Editorial: Caught on film

16:00, Mar 17 2010

It is the common complaint of many New Zealand motorists. Truck drivers hog the road and, being oblivious to other road users, are responsible for accidents and near misses, both in urban areas and on the open road.

Those who subscribe to this jaundiced view should be taking a hard look at the video footage on The Press's website. This footage, which was taken from cameras mounted in Canterbury Waste Services (CWS) trucks and which has created great public interest, has graphic images of other road users behaving recklessly and illegally.

It includes video images of one car overtaking a truck and forcing oncoming traffic to take evasive action. Other footage shows motorists not stopping at red lights or compulsory stop signs, failing to adhere to the give-way rule at other intersections, adopting some appalling driving techniques at roundabouts, and skidding due to a failure to drive to the conditions.

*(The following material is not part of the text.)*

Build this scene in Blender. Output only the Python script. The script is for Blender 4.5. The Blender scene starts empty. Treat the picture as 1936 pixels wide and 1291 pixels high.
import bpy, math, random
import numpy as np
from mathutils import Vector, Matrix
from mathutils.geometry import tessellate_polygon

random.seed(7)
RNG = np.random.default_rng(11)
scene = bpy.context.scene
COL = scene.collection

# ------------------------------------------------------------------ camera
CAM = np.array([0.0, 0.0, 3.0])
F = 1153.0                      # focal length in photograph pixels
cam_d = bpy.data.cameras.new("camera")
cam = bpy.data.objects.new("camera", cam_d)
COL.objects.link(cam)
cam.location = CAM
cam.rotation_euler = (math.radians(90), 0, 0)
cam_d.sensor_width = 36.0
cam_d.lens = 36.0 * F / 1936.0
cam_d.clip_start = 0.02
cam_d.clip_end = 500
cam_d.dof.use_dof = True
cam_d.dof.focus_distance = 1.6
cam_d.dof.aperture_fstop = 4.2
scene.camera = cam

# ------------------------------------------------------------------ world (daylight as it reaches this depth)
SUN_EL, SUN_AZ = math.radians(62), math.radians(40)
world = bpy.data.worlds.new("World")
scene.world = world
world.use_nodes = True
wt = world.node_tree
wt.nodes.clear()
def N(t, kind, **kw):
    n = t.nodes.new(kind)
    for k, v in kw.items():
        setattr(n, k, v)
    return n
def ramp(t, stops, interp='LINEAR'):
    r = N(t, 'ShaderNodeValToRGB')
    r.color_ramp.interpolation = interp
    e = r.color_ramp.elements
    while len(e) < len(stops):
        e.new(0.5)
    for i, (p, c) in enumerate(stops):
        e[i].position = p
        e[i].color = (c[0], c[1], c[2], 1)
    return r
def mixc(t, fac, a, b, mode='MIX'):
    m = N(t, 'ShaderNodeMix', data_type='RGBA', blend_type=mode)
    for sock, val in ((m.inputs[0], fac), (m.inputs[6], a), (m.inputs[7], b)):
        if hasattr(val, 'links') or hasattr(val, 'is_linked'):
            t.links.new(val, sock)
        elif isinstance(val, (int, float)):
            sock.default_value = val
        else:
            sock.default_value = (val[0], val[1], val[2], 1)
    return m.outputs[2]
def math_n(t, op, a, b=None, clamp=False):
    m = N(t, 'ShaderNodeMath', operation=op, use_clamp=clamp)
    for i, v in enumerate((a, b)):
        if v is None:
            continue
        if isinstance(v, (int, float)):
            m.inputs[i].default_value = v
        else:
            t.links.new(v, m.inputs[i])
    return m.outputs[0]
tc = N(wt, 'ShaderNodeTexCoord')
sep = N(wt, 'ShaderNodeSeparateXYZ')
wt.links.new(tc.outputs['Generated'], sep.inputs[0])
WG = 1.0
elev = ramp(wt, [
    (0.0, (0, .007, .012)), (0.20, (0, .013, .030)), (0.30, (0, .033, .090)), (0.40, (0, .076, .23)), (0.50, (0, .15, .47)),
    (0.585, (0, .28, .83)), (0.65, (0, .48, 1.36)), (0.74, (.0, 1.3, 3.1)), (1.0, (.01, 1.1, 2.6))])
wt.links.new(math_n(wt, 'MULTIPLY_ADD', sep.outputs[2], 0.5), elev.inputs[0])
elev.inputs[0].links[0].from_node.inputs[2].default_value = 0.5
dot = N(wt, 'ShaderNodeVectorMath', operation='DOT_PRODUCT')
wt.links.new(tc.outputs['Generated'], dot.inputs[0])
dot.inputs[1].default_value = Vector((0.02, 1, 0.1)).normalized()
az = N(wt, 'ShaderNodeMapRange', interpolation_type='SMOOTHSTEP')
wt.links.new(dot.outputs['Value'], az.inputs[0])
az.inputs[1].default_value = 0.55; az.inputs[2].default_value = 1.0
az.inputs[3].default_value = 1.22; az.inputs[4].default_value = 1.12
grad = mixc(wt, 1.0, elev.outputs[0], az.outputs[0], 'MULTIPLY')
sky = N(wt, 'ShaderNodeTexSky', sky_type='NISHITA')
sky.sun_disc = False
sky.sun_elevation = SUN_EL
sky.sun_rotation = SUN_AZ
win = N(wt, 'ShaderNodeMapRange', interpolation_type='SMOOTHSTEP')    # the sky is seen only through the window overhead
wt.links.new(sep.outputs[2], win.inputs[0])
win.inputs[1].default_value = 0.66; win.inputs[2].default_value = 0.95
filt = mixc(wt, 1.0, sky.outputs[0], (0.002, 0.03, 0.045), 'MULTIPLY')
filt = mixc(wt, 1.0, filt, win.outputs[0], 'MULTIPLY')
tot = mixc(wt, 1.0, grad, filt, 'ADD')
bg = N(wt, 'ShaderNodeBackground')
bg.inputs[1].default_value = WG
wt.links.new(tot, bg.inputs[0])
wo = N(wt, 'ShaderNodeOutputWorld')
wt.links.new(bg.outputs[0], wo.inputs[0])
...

It should be pointed out that The Press has not breached the Privacy Act by publishing this footage, as the legislation does not apply to the gathering and dissemination of news by the media. And CWS blurred the number plates of the driving footage obtained by The Press.

What is surprising is that the use of these truck video cameras, which record continuously but only store the 10 seconds of footage before and after a driver has had to brake hard or swerve, has just come to light. Unbeknown to the general driving public, they have been used by CWS for two years and by other operators for four years.

Those companies using the cameras deserve to be commended, as the technology serves several laudable purposes. Firstly, it assists the trucking companies and their drivers, who are themselves being filmed from the back of the cameras, with their training. For the drivers, it is a strong reminder of the sort of shocking motoring behaviour they might encounter on the road and for which they must be prepared by driving defensively.


But the video footage also offers protection for drivers and their companies. Undoubtedly, when trucks are involved in accidents or near misses, the other motorists involved will like to delude themselves that they could not possibly be at fault, even if their own poor driving really was responsible.

This might be part of the broader tendency of many New Zealanders to believe their driving skills are better than what they actually are and that they can speed and overtake with impunity.

When such drivers are involved in an accident or near accident with a truck some would inevitably complain to the company or to the authorities that the truck driver was to blame.

Rather than it being a case of one driver's word against another's, the video footage should clearly establish who was in the wrong. No doubt many complaints are hurriedly dropped when the existence of the footage is made known.

Hopefully, publicity about the cameras will have a positive impact on driving habits generally. Those drivers whose frustration at being unable to pass a truck leads them to overtake dangerously, and those who try to beat a truck through an intersection, should have second thoughts now they know they could be captured on truck candid camera.